[BEGIN SUPPLIED DATA]

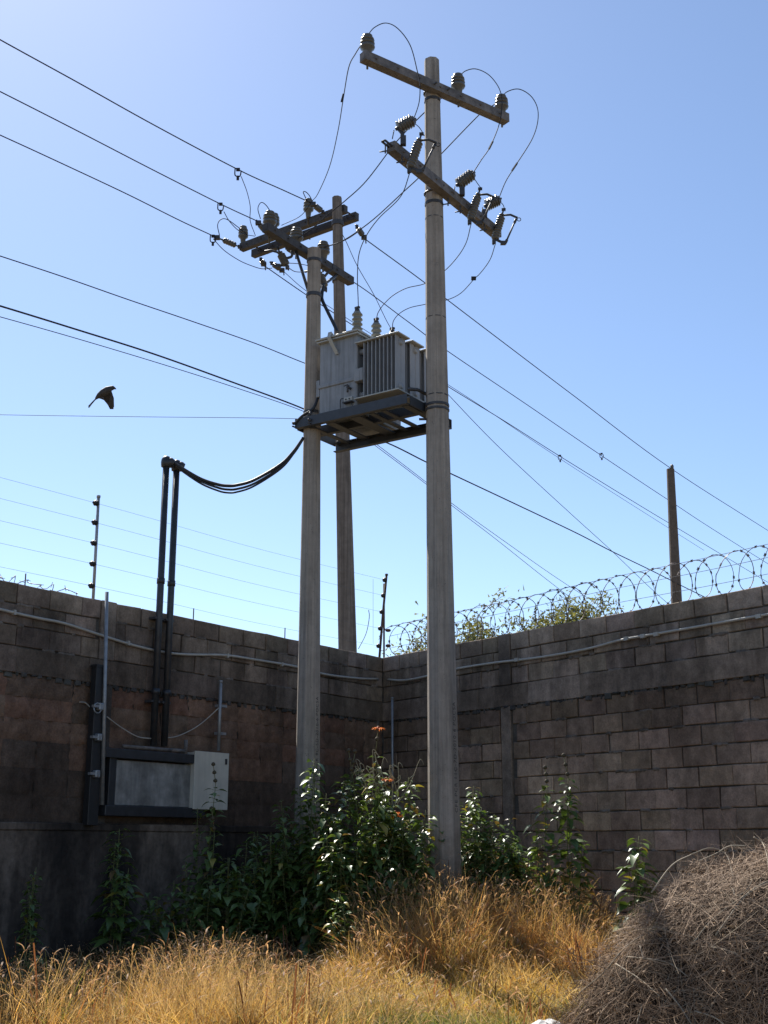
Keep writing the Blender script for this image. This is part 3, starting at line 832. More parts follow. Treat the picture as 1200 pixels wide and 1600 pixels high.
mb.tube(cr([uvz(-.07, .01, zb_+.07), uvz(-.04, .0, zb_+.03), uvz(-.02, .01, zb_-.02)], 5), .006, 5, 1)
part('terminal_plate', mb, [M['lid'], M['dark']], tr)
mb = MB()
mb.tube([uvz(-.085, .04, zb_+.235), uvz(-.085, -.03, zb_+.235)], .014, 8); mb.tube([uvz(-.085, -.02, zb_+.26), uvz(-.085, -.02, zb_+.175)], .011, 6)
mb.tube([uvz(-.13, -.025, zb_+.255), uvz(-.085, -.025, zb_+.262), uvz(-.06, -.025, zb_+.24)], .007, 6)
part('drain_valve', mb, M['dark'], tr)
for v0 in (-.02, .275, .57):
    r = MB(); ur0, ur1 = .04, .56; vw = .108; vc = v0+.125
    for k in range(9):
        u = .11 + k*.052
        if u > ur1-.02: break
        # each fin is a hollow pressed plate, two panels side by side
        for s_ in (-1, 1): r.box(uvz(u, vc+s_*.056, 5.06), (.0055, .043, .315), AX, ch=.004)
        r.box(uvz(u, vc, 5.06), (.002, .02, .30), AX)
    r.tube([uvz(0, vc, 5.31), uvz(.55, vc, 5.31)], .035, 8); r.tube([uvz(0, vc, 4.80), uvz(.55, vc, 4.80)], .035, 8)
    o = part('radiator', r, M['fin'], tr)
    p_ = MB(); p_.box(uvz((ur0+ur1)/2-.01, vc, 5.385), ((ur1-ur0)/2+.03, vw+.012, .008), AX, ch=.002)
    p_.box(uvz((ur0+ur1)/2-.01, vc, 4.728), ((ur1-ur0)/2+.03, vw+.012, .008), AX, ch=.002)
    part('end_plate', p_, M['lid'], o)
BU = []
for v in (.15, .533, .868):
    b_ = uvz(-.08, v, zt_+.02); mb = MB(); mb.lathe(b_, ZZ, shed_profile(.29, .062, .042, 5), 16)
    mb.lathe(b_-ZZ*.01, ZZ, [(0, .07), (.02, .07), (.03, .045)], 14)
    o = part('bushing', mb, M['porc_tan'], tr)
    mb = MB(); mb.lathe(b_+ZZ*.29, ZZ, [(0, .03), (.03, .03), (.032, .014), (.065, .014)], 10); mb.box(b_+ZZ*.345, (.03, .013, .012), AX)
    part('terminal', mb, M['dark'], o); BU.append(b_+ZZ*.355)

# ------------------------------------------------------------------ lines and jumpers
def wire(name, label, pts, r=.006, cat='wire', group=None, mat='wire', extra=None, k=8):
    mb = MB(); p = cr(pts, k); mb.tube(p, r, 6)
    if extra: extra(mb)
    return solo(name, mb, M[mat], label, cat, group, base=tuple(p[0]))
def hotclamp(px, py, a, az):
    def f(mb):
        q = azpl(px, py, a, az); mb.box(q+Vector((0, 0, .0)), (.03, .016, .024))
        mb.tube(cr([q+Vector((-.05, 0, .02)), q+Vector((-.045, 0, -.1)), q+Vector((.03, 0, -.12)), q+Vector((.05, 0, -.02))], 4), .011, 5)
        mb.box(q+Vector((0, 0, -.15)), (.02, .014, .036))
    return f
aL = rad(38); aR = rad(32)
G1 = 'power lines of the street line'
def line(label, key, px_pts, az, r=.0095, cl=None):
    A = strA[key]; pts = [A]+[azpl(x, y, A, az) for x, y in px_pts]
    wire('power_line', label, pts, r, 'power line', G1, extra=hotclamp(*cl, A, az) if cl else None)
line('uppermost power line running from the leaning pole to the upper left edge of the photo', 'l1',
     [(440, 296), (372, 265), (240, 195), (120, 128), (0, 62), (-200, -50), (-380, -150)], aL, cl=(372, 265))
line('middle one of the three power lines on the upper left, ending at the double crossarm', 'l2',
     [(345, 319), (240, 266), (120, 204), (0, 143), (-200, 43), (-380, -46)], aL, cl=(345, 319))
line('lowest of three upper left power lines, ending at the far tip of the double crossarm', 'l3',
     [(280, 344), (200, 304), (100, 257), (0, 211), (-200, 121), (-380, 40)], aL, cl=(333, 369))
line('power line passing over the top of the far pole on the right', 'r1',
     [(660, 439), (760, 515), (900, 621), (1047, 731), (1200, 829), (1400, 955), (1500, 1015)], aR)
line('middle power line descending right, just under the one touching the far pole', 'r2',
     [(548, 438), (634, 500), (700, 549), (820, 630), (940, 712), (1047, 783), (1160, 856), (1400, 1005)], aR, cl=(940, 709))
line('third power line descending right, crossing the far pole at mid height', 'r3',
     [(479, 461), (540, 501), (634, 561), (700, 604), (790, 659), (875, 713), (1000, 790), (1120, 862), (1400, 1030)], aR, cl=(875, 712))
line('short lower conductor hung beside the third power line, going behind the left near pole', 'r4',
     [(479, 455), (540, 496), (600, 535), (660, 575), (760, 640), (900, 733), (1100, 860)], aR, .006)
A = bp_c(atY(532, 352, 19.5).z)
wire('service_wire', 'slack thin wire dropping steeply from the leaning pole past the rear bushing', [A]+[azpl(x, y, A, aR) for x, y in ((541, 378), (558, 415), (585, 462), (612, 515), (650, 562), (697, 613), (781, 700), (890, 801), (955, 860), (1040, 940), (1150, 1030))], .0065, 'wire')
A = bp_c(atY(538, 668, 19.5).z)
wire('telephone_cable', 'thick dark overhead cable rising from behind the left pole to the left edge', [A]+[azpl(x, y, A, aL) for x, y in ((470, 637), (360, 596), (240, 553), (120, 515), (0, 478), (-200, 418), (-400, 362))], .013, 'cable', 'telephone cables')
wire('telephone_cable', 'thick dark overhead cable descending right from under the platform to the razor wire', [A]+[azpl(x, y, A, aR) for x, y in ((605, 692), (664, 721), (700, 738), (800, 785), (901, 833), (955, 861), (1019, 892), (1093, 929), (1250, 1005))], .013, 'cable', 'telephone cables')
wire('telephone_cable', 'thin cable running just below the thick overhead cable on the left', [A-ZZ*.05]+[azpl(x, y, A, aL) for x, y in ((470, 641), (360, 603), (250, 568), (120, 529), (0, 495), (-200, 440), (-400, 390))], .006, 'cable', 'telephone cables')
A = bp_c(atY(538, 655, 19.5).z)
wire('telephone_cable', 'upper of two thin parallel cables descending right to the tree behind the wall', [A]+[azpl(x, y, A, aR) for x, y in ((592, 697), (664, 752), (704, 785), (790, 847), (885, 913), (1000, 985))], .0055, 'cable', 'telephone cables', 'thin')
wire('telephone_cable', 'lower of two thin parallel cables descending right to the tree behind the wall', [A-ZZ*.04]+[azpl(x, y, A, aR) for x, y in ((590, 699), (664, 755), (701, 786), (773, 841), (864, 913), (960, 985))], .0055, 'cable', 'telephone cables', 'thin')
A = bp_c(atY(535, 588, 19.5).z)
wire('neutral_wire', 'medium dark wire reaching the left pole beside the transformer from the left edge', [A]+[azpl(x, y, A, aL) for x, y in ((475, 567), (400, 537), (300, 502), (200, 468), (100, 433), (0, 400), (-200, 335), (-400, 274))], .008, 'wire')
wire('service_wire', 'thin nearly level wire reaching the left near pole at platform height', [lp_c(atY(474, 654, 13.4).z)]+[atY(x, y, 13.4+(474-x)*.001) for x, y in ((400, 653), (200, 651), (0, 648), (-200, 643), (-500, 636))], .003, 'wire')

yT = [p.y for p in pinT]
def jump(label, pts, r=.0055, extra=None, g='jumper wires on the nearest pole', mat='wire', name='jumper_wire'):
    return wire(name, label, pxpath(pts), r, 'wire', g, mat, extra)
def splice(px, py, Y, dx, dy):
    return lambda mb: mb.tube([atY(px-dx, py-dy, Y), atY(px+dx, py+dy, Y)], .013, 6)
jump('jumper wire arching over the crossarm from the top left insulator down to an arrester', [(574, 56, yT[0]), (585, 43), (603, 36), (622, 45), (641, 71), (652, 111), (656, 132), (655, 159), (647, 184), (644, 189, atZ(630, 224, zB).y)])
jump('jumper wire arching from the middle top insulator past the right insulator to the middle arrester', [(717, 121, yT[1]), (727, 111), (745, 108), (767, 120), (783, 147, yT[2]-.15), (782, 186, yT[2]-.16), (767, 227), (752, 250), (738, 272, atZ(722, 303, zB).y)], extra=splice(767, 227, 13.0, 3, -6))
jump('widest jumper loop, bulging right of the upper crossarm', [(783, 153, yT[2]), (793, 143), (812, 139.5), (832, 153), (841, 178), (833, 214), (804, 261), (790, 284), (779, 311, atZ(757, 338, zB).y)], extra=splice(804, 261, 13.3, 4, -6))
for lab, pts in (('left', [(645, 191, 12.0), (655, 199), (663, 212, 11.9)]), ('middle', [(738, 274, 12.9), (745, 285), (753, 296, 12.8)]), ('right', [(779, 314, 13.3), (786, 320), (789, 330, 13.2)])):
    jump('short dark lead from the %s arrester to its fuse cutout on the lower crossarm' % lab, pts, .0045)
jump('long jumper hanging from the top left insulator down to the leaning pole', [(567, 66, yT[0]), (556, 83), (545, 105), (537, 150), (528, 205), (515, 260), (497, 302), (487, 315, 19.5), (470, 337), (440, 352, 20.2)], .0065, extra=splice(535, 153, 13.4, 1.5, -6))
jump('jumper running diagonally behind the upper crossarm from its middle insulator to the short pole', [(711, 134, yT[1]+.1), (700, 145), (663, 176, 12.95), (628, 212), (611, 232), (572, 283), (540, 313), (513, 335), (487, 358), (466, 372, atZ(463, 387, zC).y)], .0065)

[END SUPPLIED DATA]

> WHAT YOU NEED TO DO
Emit the lines of the material exactly, from its first line to the line containing "part('terminal', mb, M['dark'], o);", inclusive; leave every picture out.

> EXERCISE RESULT
Keep writing the Blender script for this image. This is part 3, starting at line 832. More parts follow. Treat the picture as 1200 pixels wide and 1600 pixels high.
mb.tube(cr([uvz(-.07, .01, zb_+.07), uvz(-.04, .0, zb_+.03), uvz(-.02, .01, zb_-.02)], 5), .006, 5, 1)
part('terminal_plate', mb, [M['lid'], M['dark']], tr)
mb = MB()
mb.tube([uvz(-.085, .04, zb_+.235), uvz(-.085, -.03, zb_+.235)], .014, 8); mb.tube([uvz(-.085, -.02, zb_+.26), uvz(-.085, -.02, zb_+.175)], .011, 6)
mb.tube([uvz(-.13, -.025, zb_+.255), uvz(-.085, -.025, zb_+.262), uvz(-.06, -.025, zb_+.24)], .007, 6)
part('drain_valve', mb, M['dark'], tr)
for v0 in (-.02, .275, .57):
    r = MB(); ur0, ur1 = .04, .56; vw = .108; vc = v0+.125
    for k in range(9):
        u = .11 + k*.052
        if u > ur1-.02: break
        # each fin is a hollow pressed plate, two panels side by side
        for s_ in (-1, 1): r.box(uvz(u, vc+s_*.056, 5.06), (.0055, .043, .315), AX, ch=.004)
        r.box(uvz(u, vc, 5.06), (.002, .02, .30), AX)
    r.tube([uvz(0, vc, 5.31), uvz(.55, vc, 5.31)], .035, 8); r.tube([uvz(0, vc, 4.80), uvz(.55, vc, 4.80)], .035, 8)
    o = part('radiator', r, M['fin'], tr)
    p_ = MB(); p_.box(uvz((ur0+ur1)/2-.01, vc, 5.385), ((ur1-ur0)/2+.03, vw+.012, .008), AX, ch=.002)
    p_.box(uvz((ur0+ur1)/2-.01, vc, 4.728), ((ur1-ur0)/2+.03, vw+.012, .008), AX, ch=.002)
    part('end_plate', p_, M['lid'], o)
BU = []
for v in (.15, .533, .868):
    b_ = uvz(-.08, v, zt_+.02); mb = MB(); mb.lathe(b_, ZZ, shed_profile(.29, .062, .042, 5), 16)
    mb.lathe(b_-ZZ*.01, ZZ, [(0, .07), (.02, .07), (.03, .045)], 14)
    o = part('bushing', mb, M['porc_tan'], tr)
    mb = MB(); mb.lathe(b_+ZZ*.29, ZZ, [(0, .03), (.03, .03), (.032, .014), (.065, .014)], 10); mb.box(b_+ZZ*.345, (.03, .013, .012), AX)
    part('terminal', mb, M['dark'], o); BU.append(b_+ZZ*.355)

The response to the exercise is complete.